### Direction
Take the records below and print them verbatim up to and including the line that carries "branchy('tall tree in the garden beyond the second".
··· Dataset content
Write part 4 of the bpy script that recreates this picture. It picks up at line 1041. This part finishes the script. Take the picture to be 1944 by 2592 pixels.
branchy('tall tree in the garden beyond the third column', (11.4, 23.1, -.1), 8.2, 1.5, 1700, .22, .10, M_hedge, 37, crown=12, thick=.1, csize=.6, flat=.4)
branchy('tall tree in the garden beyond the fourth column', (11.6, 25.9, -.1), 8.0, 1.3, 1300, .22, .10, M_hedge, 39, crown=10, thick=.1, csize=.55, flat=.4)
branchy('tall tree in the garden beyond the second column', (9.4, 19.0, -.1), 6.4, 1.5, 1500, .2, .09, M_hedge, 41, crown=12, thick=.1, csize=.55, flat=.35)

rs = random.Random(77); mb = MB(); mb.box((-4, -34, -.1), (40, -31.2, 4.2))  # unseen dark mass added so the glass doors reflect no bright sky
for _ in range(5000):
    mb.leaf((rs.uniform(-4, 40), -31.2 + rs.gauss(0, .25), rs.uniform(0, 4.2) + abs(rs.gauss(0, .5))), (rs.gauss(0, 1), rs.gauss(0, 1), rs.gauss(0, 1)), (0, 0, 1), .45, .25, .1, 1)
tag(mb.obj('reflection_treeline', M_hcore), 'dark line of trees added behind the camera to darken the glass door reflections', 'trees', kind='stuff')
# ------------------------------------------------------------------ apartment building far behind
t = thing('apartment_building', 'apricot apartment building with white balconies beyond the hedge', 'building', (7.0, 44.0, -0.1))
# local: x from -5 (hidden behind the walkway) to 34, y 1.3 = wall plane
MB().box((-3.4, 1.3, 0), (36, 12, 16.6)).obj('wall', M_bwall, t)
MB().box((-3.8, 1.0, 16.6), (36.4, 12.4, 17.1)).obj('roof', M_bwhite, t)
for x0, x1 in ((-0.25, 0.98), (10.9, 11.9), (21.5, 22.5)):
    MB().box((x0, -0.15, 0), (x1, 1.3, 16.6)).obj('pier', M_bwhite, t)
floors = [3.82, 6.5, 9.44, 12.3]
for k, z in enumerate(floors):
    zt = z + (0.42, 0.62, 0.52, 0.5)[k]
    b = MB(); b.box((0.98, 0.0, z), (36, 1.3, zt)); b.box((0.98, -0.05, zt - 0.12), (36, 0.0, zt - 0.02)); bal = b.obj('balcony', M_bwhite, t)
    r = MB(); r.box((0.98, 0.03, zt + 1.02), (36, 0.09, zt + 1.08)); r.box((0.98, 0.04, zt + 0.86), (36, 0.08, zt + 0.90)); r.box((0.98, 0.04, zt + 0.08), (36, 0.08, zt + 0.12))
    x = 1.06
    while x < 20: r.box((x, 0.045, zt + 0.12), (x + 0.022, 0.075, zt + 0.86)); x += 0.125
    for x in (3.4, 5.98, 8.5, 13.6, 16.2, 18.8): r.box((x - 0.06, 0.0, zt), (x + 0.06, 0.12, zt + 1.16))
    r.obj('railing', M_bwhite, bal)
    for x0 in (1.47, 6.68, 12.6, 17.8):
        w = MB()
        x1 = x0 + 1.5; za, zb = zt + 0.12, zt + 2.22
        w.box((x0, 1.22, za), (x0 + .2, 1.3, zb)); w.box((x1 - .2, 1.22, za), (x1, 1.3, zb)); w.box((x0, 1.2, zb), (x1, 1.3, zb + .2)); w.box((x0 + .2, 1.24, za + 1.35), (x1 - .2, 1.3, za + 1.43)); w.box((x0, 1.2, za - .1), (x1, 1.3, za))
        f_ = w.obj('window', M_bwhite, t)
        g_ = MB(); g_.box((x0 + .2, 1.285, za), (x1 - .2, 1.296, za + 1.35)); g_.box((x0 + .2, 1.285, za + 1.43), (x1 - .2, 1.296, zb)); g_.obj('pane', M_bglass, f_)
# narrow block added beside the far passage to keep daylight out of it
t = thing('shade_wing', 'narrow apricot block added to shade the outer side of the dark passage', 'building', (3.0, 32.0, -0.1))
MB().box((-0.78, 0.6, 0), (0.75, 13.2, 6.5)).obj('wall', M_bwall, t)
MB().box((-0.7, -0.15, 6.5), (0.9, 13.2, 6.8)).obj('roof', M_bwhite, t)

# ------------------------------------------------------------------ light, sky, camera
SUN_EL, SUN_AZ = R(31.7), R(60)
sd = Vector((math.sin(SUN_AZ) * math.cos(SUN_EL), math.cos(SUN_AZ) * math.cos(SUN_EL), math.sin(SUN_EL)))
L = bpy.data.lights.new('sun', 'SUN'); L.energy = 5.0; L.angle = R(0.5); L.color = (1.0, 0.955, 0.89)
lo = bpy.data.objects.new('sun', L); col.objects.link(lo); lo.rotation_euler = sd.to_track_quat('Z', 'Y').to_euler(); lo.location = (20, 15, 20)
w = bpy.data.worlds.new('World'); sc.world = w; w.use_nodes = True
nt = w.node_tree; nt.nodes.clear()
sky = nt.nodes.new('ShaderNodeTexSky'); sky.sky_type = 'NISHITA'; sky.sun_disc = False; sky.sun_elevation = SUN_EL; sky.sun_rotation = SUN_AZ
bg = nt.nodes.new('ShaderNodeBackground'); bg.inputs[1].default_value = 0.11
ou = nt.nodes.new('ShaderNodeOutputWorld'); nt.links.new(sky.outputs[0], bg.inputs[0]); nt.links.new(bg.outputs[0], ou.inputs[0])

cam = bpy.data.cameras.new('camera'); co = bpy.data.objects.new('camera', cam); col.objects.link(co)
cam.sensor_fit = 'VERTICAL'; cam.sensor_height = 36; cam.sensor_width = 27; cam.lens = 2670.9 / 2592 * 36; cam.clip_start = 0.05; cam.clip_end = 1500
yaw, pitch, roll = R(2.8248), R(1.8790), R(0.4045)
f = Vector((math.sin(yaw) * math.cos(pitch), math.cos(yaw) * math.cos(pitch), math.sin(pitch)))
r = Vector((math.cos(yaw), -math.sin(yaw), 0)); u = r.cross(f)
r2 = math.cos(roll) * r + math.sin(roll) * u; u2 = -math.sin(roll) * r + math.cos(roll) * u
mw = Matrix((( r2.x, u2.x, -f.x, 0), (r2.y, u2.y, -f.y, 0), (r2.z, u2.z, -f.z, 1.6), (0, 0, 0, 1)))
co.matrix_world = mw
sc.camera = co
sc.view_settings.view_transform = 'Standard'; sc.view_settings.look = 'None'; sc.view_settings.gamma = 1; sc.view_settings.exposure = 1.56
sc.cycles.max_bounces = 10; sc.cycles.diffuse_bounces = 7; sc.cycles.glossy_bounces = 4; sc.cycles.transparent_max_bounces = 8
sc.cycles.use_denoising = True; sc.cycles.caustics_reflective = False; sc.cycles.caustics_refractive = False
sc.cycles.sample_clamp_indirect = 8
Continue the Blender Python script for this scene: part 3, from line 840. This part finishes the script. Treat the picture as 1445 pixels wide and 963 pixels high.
······
### Answer to this task
Write part 4 of the bpy script that recreates this picture. It picks up at line 1041. This part finishes the script. Take the picture to be 1944 by 2592 pixels.
branchy('tall tree in the garden beyond the third column', (11.4, 23.1, -.1), 8.2, 1.5, 1700, .22, .10, M_hedge, 37, crown=12, thick=.1, csize=.6, flat=.4)
branchy('tall tree in the garden beyond the fourth column', (11.6, 25.9, -.1), 8.0, 1.3, 1300, .22, .10, M_hedge, 39, crown=10, thick=.1, csize=.55, flat=.4)
branchy('tall tree in the garden beyond the second column', (9.4, 19.0, -.1), 6.4, 1.5, 1500, .2, .09, M_hedge, 41, crown=12, thick=.1, csize=.55, flat=.35)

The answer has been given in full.